Pursuit Trains Mountain Lions Too

Even trained hunting hounds need to go out on regular pursuits to keep their skills sharp, Worthington said. 

As it is now in Wyoming, “As soon as we do harvest a lion, our tag is gone, and we can’t be out in the woods with our dogs,” he said.

Worthington also told lawmakers that “catch-and-release” pursuits of the big cats also would teach mountain lions to keep clear of conflict with humans.

When mountain lions get chased and treed “they do learn respect for dogs, people and livestock,” he said. 

The bill would allow hound hunters to participate in pursuit-only seasons with special permits, said Rick King, chief game warden for the Wyoming Game and Fish Department.

Saving Livestock

The need for pursuit-only mountain lion seasons is driven by trouble with mountain lions killing livestock, said the bill’s primary sponsor, Sen. Brian Boner, R-Douglas. 

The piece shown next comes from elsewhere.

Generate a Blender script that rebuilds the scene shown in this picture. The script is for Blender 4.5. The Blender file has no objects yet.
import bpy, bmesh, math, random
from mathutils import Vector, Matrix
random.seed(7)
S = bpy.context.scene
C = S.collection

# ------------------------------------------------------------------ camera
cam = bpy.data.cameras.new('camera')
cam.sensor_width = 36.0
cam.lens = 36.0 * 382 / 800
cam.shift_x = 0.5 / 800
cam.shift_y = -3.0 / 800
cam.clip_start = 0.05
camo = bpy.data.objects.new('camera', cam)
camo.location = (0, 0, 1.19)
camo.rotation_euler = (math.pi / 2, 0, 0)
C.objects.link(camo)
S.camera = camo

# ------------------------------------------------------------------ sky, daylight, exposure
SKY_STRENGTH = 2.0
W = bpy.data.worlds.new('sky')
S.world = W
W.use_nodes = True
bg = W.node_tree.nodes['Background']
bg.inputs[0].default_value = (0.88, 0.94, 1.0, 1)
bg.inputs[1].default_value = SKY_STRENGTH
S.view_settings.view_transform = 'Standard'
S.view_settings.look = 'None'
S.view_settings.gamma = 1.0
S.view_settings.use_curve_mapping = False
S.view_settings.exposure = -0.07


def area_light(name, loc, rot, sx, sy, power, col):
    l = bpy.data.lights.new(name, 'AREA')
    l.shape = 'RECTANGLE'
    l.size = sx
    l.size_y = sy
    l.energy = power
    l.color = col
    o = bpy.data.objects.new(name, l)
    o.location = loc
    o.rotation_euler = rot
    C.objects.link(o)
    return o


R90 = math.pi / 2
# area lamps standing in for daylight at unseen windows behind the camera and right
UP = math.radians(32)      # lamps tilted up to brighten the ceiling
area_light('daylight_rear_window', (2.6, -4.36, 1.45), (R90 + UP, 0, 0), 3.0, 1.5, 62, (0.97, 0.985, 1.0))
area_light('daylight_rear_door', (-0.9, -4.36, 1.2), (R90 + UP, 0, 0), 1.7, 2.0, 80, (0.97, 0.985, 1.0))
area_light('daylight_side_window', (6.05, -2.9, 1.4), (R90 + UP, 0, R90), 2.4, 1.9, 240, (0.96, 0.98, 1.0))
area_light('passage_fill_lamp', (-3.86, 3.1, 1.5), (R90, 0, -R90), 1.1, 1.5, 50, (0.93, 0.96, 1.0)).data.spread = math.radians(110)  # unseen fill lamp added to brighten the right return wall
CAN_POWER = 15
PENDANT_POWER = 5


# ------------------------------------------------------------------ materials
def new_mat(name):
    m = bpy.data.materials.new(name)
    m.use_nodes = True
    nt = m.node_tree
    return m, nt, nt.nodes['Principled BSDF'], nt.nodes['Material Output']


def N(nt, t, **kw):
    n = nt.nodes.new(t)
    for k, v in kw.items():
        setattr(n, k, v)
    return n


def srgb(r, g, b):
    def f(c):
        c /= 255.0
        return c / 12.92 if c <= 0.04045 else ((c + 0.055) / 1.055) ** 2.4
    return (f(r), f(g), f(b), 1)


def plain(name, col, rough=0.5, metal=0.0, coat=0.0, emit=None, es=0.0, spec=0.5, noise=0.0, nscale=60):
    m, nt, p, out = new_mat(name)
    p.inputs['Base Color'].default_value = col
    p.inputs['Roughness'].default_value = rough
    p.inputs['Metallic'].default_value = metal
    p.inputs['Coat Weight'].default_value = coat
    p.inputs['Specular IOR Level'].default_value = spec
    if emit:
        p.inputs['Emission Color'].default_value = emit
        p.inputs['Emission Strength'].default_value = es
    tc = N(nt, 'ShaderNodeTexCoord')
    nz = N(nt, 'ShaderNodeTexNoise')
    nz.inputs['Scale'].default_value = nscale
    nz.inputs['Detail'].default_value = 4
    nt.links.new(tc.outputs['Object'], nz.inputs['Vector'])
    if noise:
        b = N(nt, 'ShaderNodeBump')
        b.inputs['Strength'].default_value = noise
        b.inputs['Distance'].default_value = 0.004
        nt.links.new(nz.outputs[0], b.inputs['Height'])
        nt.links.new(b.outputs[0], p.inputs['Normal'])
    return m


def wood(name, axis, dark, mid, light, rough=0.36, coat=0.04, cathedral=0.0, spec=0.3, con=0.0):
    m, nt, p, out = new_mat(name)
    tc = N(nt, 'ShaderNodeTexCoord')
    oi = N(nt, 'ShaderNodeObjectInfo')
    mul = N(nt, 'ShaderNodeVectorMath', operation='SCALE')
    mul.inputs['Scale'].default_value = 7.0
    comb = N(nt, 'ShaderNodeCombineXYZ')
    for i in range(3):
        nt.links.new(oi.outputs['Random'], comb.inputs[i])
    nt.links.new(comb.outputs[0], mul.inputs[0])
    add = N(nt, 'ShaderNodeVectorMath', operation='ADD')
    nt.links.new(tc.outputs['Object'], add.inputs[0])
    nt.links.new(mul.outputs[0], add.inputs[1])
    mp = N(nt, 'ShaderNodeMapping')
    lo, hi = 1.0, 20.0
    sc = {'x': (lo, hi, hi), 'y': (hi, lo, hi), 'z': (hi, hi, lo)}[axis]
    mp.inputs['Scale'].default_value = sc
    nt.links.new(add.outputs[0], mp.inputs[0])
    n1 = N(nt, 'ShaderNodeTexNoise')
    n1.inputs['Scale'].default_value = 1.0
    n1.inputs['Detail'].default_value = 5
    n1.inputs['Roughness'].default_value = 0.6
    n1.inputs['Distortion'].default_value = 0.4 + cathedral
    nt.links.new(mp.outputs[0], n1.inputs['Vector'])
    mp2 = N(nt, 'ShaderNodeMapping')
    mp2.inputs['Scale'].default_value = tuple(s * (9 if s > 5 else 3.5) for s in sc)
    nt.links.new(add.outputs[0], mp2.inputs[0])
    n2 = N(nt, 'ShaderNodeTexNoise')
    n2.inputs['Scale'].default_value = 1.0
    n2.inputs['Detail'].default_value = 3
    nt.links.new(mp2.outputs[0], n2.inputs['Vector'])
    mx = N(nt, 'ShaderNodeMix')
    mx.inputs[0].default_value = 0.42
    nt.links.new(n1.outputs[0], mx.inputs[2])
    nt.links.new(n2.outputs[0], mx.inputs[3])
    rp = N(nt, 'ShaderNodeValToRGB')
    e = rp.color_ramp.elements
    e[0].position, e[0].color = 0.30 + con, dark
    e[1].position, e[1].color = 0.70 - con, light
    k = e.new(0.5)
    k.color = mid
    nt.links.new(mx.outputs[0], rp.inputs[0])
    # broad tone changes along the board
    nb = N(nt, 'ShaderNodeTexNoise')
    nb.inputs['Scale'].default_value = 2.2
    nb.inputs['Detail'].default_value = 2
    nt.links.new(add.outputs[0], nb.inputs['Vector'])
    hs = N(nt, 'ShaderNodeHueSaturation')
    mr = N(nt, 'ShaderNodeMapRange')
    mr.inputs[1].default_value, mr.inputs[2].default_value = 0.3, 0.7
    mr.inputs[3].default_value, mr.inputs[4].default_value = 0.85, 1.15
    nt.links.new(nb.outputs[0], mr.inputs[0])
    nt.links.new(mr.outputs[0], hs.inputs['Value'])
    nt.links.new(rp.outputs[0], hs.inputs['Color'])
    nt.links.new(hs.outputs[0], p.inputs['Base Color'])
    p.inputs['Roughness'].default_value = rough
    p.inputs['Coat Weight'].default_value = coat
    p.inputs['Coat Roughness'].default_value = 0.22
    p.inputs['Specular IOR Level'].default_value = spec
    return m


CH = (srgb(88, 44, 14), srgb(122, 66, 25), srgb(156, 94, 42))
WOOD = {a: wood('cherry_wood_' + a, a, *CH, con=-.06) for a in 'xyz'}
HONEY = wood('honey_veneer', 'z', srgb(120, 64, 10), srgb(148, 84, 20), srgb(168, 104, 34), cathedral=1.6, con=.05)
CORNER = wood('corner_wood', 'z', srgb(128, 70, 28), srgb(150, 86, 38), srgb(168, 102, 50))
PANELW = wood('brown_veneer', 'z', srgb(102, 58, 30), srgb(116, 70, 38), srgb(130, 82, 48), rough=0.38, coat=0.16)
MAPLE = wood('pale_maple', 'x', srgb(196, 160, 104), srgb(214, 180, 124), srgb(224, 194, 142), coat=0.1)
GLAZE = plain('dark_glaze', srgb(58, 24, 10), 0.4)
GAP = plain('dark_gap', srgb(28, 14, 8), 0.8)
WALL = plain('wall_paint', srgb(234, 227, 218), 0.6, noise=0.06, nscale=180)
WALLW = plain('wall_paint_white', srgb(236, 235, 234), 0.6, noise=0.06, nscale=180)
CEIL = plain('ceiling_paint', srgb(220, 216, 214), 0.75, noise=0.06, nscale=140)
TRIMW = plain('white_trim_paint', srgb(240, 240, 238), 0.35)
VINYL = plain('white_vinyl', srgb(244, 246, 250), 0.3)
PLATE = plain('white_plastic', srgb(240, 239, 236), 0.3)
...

The bill would allow hunters to be “more efficient” at killing and scaring away mountain lions, he said. 

Natrona and Johnson counties in particular have had trouble with mountain lions killing domestic sheep, King said. 

The bill would be fair for Wyoming hound hunter because neighboring states such as Utah and Idaho already have pursuit-only seasons, he said. 

Doesn’t Stress The Cats

Under current rules, mountain lion hunters will frequently “hold back” on killing a cat and filling their hunting tags so that they can stay out in the field, said Wyoming Wildlife Federation spokeswoman Jess Johnson. 

Allowing pursuit-only mountain lion hunts would relieve them of having to make that choice. 

There’s no indication that being chased and treed multiple times by hound packs is stressful for mountain lions, Johnson said. Studies have shown that treed cats didn’t have elevated levels of the stress hormone cortisol. 

“In some instances they (mountain lions) are falling asleep in the trees,” she said. “So, at most, they’re probably mildly annoyed.”

Being chased and treed by canines is nothing new or unnatural for mountain lions, Game and Fish large carnivore specialist Dan Thompson told Cowboy State Daily in a recent interview. That’s how they’ve escaped wolf packs for ages.

Mountain lion hunting is popular with resident and out-of-state hunters, King said. For the latest season, Game and Fish issued 3,000 mountain lion tags, 300 of which went to non-residents.